Side and rearview mirrors allow you to see behind you and to your side without moving your eyes or head a great deal. These are crucial, especially when you have to switch lanes.

Check your indicator lights. When you turn the engine on, all indicator lights on your dashboard turn on temporarily. Lights that remain on may indicate that something’s wrong. 

It’s always better to be safe than sorry, so take the time to check these out before you leave. It’s safer to deal with concerns about the oil level or your battery while you’re still at home.

3. Buckle Your Seatbelt (And Make Sure Passengers Do, Too)

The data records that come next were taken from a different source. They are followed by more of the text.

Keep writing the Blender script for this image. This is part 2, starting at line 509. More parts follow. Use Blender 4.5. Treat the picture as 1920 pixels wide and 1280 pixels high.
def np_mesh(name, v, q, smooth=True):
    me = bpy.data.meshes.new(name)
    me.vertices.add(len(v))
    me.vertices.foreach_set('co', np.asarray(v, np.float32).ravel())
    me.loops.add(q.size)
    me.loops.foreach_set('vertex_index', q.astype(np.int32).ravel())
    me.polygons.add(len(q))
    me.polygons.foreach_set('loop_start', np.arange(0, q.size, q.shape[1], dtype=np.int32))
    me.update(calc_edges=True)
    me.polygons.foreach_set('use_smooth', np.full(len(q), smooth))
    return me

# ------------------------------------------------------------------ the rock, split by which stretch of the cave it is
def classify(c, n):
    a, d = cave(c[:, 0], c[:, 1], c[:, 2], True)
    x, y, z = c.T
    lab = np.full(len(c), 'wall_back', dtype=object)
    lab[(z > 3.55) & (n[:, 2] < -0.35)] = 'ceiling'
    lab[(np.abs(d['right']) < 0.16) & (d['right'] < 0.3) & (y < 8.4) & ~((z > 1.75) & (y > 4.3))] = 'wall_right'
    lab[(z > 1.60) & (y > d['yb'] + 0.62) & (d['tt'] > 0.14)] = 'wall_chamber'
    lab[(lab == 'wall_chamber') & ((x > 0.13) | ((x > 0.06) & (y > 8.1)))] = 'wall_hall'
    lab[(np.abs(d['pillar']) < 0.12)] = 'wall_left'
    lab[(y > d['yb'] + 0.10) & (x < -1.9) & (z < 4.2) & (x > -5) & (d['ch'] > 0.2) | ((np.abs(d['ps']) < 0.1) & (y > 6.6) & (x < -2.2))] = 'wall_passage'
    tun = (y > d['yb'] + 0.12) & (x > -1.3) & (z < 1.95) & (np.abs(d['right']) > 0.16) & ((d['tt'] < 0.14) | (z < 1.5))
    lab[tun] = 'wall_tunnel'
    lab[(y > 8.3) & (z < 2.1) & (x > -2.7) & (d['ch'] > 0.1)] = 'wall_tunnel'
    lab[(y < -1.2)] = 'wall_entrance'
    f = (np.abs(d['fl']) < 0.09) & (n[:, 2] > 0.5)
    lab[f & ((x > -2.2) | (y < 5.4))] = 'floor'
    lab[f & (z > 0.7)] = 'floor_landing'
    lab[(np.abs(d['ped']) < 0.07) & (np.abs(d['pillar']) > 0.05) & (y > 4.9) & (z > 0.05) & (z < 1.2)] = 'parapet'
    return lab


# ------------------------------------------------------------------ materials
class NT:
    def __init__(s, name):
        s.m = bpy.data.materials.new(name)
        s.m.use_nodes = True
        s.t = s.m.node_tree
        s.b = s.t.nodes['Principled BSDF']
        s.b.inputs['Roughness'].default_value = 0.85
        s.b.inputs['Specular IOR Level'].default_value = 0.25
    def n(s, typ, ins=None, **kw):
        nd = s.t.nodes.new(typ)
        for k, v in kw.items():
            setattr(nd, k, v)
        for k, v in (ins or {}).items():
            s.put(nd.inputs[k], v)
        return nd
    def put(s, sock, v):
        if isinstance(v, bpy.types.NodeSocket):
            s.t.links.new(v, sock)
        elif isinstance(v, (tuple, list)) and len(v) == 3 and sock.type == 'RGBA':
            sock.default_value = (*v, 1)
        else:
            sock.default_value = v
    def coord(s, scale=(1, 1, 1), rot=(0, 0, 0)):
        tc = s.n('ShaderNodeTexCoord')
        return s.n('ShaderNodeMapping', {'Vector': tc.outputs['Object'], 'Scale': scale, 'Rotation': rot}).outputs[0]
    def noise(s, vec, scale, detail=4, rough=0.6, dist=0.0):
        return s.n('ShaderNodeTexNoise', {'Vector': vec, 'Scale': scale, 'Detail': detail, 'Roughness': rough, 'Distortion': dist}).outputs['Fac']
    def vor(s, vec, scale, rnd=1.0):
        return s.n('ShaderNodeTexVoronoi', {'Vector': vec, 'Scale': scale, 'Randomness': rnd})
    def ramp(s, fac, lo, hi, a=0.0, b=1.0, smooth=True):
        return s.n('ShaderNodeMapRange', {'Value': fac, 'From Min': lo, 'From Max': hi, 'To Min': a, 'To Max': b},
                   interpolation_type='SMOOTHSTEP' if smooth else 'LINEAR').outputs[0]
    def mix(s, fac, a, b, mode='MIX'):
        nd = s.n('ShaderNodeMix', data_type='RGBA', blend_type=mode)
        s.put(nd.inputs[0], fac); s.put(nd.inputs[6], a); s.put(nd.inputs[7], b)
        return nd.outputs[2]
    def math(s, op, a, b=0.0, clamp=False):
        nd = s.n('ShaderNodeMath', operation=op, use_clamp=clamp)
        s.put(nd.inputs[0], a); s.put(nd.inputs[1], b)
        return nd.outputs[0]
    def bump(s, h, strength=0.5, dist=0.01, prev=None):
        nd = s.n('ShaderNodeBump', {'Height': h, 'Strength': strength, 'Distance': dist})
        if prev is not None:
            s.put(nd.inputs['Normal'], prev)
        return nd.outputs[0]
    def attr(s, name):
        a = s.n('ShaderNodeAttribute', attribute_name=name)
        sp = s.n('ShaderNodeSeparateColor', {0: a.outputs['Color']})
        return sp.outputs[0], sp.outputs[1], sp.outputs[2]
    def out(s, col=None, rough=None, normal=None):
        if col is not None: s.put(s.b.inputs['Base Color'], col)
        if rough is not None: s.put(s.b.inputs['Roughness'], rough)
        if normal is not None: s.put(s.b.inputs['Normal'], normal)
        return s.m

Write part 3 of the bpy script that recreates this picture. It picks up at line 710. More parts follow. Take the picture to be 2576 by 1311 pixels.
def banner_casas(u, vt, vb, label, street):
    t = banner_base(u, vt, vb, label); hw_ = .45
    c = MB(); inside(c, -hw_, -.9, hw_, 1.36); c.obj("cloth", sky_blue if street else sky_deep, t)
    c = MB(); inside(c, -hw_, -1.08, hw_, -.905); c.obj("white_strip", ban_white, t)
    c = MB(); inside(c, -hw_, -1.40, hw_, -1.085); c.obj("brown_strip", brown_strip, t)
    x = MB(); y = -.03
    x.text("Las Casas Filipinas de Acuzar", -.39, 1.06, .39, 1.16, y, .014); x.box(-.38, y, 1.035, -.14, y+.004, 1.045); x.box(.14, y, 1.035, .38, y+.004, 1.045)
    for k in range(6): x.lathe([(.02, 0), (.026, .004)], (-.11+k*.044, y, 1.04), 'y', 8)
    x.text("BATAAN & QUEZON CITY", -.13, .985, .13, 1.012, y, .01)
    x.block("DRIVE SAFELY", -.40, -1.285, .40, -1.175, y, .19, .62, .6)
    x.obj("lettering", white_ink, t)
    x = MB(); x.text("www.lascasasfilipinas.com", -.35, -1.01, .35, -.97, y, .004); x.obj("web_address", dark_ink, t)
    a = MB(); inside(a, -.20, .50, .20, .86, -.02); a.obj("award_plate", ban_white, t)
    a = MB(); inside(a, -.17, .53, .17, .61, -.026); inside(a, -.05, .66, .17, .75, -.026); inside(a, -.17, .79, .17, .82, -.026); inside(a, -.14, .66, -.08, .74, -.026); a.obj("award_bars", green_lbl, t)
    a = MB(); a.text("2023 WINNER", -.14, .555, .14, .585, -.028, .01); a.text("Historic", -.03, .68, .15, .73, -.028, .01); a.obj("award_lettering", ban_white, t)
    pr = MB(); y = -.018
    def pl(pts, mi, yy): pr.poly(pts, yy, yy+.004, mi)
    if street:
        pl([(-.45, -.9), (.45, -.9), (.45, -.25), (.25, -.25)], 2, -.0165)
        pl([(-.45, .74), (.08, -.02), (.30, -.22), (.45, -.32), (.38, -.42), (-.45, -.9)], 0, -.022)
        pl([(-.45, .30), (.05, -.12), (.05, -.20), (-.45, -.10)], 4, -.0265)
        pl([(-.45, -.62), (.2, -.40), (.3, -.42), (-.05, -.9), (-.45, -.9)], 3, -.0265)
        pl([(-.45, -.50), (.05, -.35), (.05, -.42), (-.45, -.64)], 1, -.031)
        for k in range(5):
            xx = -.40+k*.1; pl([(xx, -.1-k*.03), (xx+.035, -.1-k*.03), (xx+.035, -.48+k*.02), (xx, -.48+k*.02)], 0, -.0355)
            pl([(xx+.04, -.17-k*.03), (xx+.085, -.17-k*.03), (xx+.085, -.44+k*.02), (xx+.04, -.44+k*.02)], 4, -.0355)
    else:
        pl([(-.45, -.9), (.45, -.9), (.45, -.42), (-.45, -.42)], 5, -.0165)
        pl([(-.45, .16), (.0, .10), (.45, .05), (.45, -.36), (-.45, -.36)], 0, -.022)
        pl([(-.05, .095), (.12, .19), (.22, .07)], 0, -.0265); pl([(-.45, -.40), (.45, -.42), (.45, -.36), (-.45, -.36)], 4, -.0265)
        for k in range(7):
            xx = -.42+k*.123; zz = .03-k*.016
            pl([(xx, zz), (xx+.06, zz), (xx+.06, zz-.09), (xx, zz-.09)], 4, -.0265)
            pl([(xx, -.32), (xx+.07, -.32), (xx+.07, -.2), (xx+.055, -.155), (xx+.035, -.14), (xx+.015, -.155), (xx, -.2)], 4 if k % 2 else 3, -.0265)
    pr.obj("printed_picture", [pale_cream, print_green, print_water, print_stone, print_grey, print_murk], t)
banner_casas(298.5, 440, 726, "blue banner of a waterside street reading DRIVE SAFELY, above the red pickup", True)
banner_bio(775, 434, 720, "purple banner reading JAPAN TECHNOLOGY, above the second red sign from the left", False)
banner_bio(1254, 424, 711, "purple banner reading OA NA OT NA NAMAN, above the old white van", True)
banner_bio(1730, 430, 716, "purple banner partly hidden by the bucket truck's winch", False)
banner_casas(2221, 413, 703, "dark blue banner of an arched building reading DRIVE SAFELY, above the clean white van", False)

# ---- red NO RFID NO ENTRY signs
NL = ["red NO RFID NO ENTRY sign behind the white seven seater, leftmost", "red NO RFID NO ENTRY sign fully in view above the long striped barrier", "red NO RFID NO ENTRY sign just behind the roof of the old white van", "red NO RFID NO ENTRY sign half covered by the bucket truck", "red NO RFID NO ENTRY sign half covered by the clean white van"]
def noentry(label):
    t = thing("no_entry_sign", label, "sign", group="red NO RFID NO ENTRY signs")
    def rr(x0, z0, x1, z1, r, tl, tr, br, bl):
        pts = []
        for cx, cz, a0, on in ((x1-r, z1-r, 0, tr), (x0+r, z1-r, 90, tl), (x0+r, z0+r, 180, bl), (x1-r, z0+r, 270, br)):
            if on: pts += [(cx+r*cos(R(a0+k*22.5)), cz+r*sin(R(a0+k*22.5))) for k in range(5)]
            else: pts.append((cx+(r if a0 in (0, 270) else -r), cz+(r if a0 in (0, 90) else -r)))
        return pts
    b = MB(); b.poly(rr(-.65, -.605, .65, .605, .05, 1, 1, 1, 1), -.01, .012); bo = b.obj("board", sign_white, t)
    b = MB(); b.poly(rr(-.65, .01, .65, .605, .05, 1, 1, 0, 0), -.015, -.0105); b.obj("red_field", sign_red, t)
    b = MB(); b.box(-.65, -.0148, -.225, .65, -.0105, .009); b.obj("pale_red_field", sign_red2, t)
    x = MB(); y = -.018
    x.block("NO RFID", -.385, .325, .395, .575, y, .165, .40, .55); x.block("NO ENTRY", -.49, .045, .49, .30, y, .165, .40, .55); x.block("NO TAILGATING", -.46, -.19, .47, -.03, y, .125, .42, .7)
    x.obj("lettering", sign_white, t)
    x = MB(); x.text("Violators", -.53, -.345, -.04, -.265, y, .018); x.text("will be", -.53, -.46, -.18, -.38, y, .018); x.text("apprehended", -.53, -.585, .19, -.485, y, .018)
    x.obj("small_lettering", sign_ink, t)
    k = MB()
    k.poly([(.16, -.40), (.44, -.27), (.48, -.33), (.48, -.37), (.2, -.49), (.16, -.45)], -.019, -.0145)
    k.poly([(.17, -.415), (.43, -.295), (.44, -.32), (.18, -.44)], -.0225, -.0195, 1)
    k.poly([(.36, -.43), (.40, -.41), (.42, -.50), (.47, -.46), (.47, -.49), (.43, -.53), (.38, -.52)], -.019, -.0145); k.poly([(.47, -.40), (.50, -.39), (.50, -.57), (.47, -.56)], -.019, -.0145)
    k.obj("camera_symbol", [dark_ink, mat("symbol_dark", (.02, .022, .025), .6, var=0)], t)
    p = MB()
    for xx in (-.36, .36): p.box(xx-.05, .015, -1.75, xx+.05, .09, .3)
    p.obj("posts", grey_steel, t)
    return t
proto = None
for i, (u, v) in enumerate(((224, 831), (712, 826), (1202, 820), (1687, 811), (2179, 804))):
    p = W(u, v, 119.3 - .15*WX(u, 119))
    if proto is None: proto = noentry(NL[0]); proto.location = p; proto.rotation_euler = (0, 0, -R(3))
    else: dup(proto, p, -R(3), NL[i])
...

Maybe you grew up and the first thing your mom or dad said when you hopped in the car was, “Make sure to buckle up.” Or maybe your parents or guardians rarely put on their seatbelts themselves and never bugged you about it, either. No matter what your childhood was like, it’s your time to call the shots, and you should always be putting on your safety belt. There’s no downside to putting it on, every online driver’s ed course will remind you to take this very important step, and the upside is that you can reduce crash-related deaths by half.

It certainly becomes complicated for a teen driver to try to convince friends to put on their seatbelts. Even if you do it for yourself religiously, though, it can be uncomfortable to talk your friends into doing it, too—especially if it’s never been something their parents made a priority. You want to be friends with them, but you should also be looking out for their safety.

As the driver of the car, you make the rules, and if your friends aren’t going to listen to you that means that they don’t respect you as a person. To get people to buckle up in your car:

  • Let them know that you simply don’t drive anyone who won’t put on their seat belt.
  • If it’s not your car and is instead your parent’s, tell them you are respectful of your parent’s wishes and require any passengers to wear a seat belt.
  • Tell them they can ride with someone else.

There’s no reason to sugarcoat it, and being firm is going to be the most effective way to get your point across. It’s not an easy conversation to have, but you—and they—need to understand that you are the driver, and thus responsible for those in the car. If they’re not going to respect your wishes, then they’ll have to find another way to get around.

4. Know Where You’re Going

When you’ve just pulled out of the driveway or are trying to determine which direction of the interstate you need with a moment’s notice is not the time to pull out your phone or GPS system to work its magic. Distracted driving causes nearly 40% of accidents, and bumbling around to get directions to where you want to go take your attention from the road. In fact, some in-car GPS systems won’t even operate while the car is in motion—a smart way to ensure driver safety.

Get your directions ready before you put the car in drive. Review them and know where you’re going, and set your GPS or your phone in a spot that doesn’t require you to hold it. When your attention can be completely on the road and other drivers around you, driving is not only safer but incredibly less stressful.

And if you get on the road and realize you need to make adjustments or tweak where you’re headed, don’t try to get updated directions while driving; instead, pull over and get it sorted out there. It will cost you maybe a minute of your time but make your drive infinitely safer!

5. Be Aware of Your Surroundings

You can increase your awareness by simply taking a walk around your car to see if anything is blocking your way. There are times when children hide behind your vehicle, or you fail to notice how close the trash bins are to the edge of the curb. It also gives you a chance to check whether there are scratches or dents you didn’t notice prior.